Insomma, pareggio e palla al centro. Si riparte da capo. Ma è proprio questo che gli abitanti della Galilea temono di più: il permanere dell’incertezza, che impedisce il ritorno alle proprie case e la ripresa della normalità. Abbiamo appena trascorso quattro intere giornate nella regione svuotata, paralizzata dall’emergenza. La richiesta dei pochi amministratori e addetti alla sicurezza rimasti è stata una sola: si ponga fine alla minaccia di Hezbollah e si torni a vivere. A Kfar Giladi, un piccolo villaggio a un chilometro in linea d’aria dal Libano, il responsabile a guardia delle case è il 41enne Nissan Zeevi, che ha creato un movimenti di pressione sul governo chiamato «Lobby 1701». Lui spiega: «Dopo la guerra del 2006 l’Onu promulgò la risoluzione 1701 che contemplava il ritiro di Hezbollah a nord del fiume Litani per limitare gli attriti con le nostre truppe. Ma nessuno la fa rispettare e così la guerra continua sulla nostra pelle. Dopo il 7 ottobre l’errore gravissimo di Netanyahu fu di ordinare subito l’evacuazione di tutta la Galilea, regalando la vittoria ad Hezbollah». 
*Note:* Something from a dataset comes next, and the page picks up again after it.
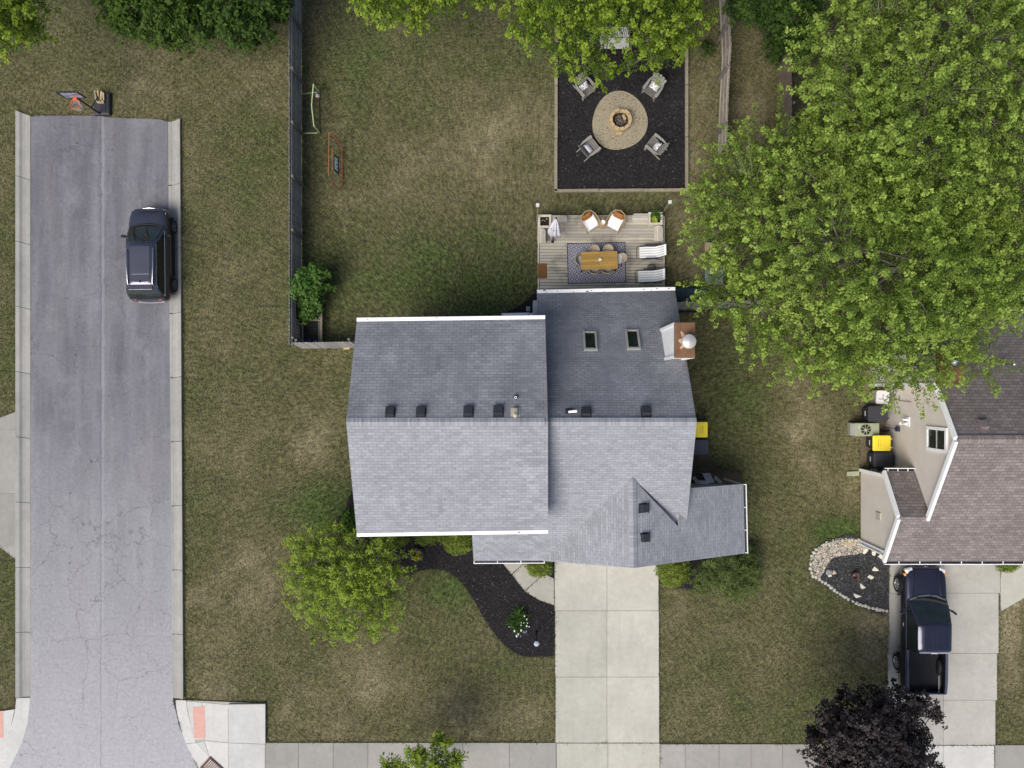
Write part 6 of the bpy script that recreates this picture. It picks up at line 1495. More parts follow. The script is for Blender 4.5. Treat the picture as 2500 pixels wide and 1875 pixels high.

Kibbutz e cittadine sono spettrali. Strade deserte, case abbandonate; negozi, uffici e fabbriche disertati. La cittadina di Kyriat Shmona contava 24.000 abitanti, oggi sono ridotti a meno di 2.000, per lo più dipendenti della municipalità e dalla sanità. «Le nostre comunità sono devastate. Il governo offre indennizzi, chiude le scuole in Galilea e le apre nel centro del Paese. La regione sta morendo, la sua economia è stata spazzata via, un vero deserto», spiega il 45enne Ariel Frish, addetto alla sicurezza della municipalità e responsabile delle scuole. Qui si trovava il fior fiore dei kibbutz agricoli fondati ai primi del Novecento, prima della nascita dello Stato: la popolazione media è ridotta al 10%. 
Però non tutti criticano Netanyahu per la scelta di evacuare. Spiega Frish: «L’ottobre scorso temevamo che Hezbollah potesse compiere raid in Galilea come quello di Hamas da Gaza. Non potevamo correre rischi. Prima di tornare, occorre sconfiggere i terroristi sciiti in Libano».